SANFORD – The national leader of Allied Veterans of the World, a group at the center of an Internet casino criminal case, pleaded no contest Friday to operating an illegal lottery in a deal that requires him to serve no jail time and no probation.

Jerry Bass had been charged with more than 200 counts, including racketeering, operating a gambling hall and money laundering for his role in operating 49 local Internet cafes in Florida.

Prosecutors on Friday dropped all but two of the charges. In exchange, the 63-year-old Ocala resident will testify against the state's primary target, group lawyer Kelly Mathis of Jacksonville, and others. Bass will not go to jail and will serve no jail time.

Bass was one of 57 people arrested following a series of raids March 13 in what authorities, including Florida Attorney General Pam Bondi, described as the take-down of a $300 million criminal operation.

Prosecutors allege that Allied's storefronts were little more than gambling houses that used the Internet and key software to transform personal computers into slot machines.

According to a government affidavit, since 2007, when the group went into the Internet cafe business, it grossed $290 million but donated just 2 percent to help veterans, the group's stated mission.

Defense attorney Charles Hobbs insisted Friday that Bass and other Allied Veterans national leaders were intent on helping veterans.

"For years, they believed these enterprises were legal," Hobbs said.

Bass entered his plea, Hobbs said, because he was facing the prospect an eight-week trial and prison.

Most of the 57 people arrested in March are still facing trial. A handful have entered pleas in exchange for no jail time — including Bass' predecessor, 66-year-old Johnny Duncan of Boiling Springs, S.C., who pleaded no contest last week to operating an illegal lottery and money laundering. He's to be placed on probation later.

The most prominent co-defendant still awaiting trial is Mathis, Allied's lawyer. Prosecutors allege he was the architect of the group's Internet café business, as well as its chief litigator and lobbyist and made $6 million from it.

Many of the other defendants still fighting charges are "affiliates," small businesspeople who operated individual cafes.

Their storefronts carried the name "Allied Veterans," but they were high-return for-profit businesses operated by something akin to franchise holders.

Bass and Mathis were among the half-dozen co-defendants in court Friday. So was John Hessong, Allied's national secretary-treasurer from Hilliard, FL, who also cut a deal that carries no jail time. Hobbs, also his attorney, described it as a pretrial intervention program.

Mathis' attorney, Mitch Stone, spent much of Friday arguing that the 207 charges against him, including racketeering, gambling and money laundering, should be dismissed.

Circuit Judge Kenneth Lester Jr. recessed without making a ruling.
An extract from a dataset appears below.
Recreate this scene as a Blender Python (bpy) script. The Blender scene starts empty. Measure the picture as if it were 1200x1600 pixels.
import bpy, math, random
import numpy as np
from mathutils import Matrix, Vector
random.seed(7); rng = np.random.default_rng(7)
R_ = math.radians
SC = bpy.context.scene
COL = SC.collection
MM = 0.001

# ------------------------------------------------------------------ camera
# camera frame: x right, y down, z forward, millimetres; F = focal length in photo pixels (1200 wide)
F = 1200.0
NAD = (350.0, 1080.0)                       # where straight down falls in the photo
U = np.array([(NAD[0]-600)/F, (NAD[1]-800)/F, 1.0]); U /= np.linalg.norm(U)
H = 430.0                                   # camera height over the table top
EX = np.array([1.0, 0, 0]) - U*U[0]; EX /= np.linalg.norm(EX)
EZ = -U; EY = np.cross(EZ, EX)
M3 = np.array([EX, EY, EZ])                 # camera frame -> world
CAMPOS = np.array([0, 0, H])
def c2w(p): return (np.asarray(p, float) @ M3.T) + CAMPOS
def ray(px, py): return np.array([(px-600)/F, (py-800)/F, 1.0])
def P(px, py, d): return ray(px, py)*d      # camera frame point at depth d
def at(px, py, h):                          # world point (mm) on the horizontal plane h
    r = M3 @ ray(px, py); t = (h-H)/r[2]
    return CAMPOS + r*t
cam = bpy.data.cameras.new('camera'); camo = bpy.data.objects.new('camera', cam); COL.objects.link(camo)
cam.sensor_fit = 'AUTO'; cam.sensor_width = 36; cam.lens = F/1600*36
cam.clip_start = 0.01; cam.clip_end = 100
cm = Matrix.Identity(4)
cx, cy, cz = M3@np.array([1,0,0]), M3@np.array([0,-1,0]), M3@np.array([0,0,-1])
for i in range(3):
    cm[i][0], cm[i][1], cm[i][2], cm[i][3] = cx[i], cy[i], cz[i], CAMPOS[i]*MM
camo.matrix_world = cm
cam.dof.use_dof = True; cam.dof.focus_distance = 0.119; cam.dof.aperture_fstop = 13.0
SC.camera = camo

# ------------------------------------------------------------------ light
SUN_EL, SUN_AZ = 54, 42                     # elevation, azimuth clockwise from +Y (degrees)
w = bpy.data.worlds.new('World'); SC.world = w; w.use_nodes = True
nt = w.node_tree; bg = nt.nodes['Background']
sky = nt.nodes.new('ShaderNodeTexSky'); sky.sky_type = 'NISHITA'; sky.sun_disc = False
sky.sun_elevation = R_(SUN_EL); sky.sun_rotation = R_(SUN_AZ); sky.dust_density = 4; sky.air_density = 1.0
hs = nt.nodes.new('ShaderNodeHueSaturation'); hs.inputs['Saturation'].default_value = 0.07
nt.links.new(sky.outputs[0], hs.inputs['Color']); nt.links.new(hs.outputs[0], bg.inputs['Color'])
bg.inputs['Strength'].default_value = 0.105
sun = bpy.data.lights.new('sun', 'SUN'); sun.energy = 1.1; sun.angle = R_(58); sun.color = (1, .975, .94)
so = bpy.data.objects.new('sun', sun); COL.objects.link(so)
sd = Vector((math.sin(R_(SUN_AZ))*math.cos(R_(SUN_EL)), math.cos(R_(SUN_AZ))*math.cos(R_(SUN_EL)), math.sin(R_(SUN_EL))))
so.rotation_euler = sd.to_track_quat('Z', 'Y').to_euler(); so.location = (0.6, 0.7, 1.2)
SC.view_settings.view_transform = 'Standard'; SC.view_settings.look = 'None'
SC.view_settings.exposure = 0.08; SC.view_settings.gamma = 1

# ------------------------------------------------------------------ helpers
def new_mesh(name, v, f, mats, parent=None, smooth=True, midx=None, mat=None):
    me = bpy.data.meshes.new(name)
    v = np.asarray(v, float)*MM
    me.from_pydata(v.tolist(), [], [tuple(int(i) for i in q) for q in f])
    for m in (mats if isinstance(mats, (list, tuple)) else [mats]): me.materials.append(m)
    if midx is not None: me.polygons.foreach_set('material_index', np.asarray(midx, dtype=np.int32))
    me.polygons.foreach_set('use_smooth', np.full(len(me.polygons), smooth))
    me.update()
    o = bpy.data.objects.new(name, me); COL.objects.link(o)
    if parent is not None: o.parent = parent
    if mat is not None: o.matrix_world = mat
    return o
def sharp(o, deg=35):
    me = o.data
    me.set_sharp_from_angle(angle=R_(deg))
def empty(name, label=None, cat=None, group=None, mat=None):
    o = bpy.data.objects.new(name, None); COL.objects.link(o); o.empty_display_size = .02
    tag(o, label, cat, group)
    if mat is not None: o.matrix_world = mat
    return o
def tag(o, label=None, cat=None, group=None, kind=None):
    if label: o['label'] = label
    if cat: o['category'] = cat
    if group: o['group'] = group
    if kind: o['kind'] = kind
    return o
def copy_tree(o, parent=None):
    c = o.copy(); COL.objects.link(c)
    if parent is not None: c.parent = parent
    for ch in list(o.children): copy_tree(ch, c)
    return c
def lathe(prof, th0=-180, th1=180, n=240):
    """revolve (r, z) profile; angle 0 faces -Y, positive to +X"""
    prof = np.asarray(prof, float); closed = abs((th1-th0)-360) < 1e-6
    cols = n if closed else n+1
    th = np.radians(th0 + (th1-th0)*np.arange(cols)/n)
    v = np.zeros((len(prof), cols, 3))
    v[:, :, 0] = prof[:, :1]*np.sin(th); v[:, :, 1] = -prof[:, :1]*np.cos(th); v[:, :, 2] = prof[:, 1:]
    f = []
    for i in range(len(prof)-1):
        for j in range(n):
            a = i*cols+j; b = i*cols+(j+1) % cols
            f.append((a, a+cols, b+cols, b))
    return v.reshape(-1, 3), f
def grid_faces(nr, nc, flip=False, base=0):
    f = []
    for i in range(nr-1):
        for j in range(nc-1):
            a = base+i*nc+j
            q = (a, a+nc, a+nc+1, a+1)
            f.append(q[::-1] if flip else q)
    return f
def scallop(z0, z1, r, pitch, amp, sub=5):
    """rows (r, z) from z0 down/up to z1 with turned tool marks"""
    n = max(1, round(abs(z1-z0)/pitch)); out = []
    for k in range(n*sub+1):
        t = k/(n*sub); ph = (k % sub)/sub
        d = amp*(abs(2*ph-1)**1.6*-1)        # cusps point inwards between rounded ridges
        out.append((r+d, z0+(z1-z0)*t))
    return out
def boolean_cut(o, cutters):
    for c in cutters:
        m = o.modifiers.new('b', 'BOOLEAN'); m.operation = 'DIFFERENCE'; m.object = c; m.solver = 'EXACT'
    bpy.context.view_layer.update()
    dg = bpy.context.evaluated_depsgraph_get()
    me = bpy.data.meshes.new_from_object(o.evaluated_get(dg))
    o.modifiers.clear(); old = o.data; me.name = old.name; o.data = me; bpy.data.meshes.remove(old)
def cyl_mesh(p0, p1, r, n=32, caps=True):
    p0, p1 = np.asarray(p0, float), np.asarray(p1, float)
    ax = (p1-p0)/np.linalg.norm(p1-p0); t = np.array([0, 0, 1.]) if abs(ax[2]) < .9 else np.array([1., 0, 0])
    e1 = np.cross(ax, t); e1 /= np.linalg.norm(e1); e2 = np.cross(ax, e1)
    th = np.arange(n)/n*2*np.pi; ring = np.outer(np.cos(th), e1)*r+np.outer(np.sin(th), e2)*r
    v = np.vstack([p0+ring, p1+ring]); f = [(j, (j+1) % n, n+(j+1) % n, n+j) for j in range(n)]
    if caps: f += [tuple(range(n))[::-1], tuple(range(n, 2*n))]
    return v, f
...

The hearing is to resume Monday.

Mathis is to stand trial Sept. 16.

He is not a criminal, Stone said, just Allied's lawyer who concluded that under the state's sweepstakes law, the group could legally operate slot-like machines. He then helped it open 49 storefronts around the state and provided ongoing legal service.

Stone said that attorneys at the state agency that enforces the Florida's sweepstakes laws, the Florida Department of Agriculture and Consumer Services, had also concluded in 2007 that the law allowed for them.

He also asked that the trial be moved to Jacksonville, where Mathis practices law and where many of the witnesses live. Circuit Judge Kenneth Lester Jr. said no.

The arrests and scandal surrounding Allied prompted the resignation of Lt. Gov. Jennifer Carroll, whose public relations firm had done work for the group.

Since the arrests, Florida legislators have outlawed Internet casinos.